A youngster during the depression of the 1930s, the nearest Gradon will ever come to boasting is to say, with a mixture of pride and concern in his voice: “I was never on the dole and I am still blessed with excellent health.

“I don’t get any aches and pains after I play golf and, taking all that into account, you can’t ask for much more than that from life.”

Before ripping it up on his home golf course – his first prize was £15 – Gradon already had a link to sporting success. As a footballer, he spent the last six months of Sir Bobby Robson’s amateur career playing outside-left to the future England and Newcastle manager’s inside-left with the Langley Park Colliery Welfare team.

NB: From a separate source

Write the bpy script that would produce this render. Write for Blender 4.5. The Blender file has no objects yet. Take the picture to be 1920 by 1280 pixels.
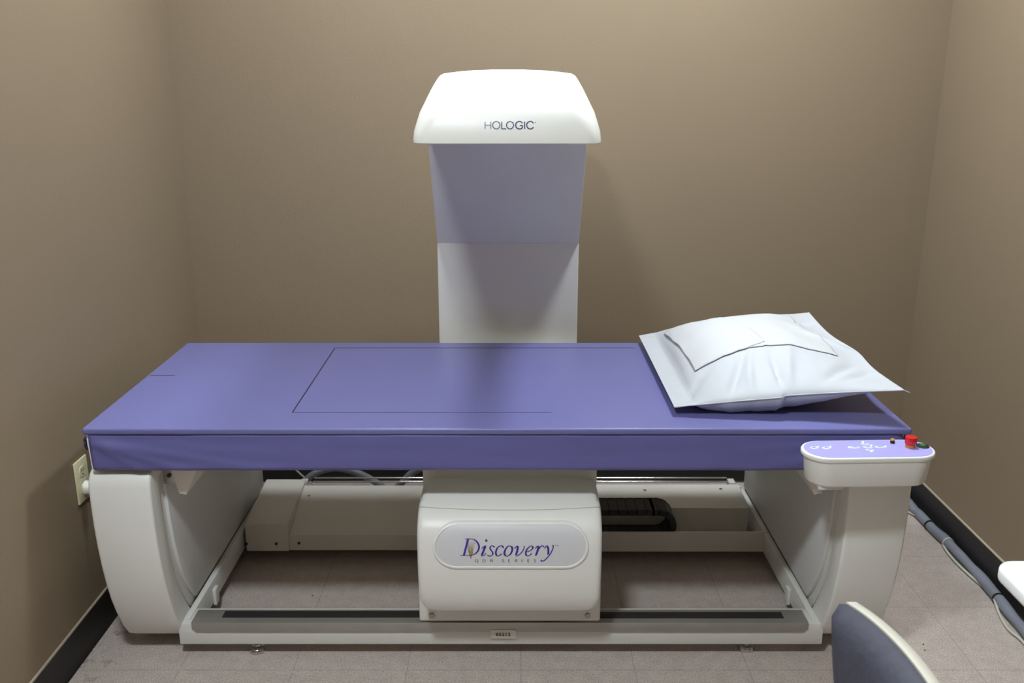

At the time, Gradon was an apprentice electrician at the Washington pit and he recalls: “Bobby was snapped up by Fulham, where they made him a wing-half. He was outstanding for Langley Park – flair, ability, speed, the lot.”

Gradon, who promotes the ethos of approaching sport with a competitive spirit, is a regular church-goer at St Mary Magdalene in the village of Mitford.

Once a week he organises table-tennis and pool competitions for under-16s under the Mustard Tree Trust scheme at the Pegswood Union Enterprise Centre.

Martin Jackson, in his 25th year as the Morpeth club professional, said: “Bill is one of the good guys. He has not got a bad bone in his body and he will do anything to help anybody out if he can.

“As a golfer, he has an economical swing in that he just turns the club one way and then the other and he keeps the ball in play. In the summer he practises a lot, therefore he gets better. That’s Bill, a nice guy who keeps everything simple.”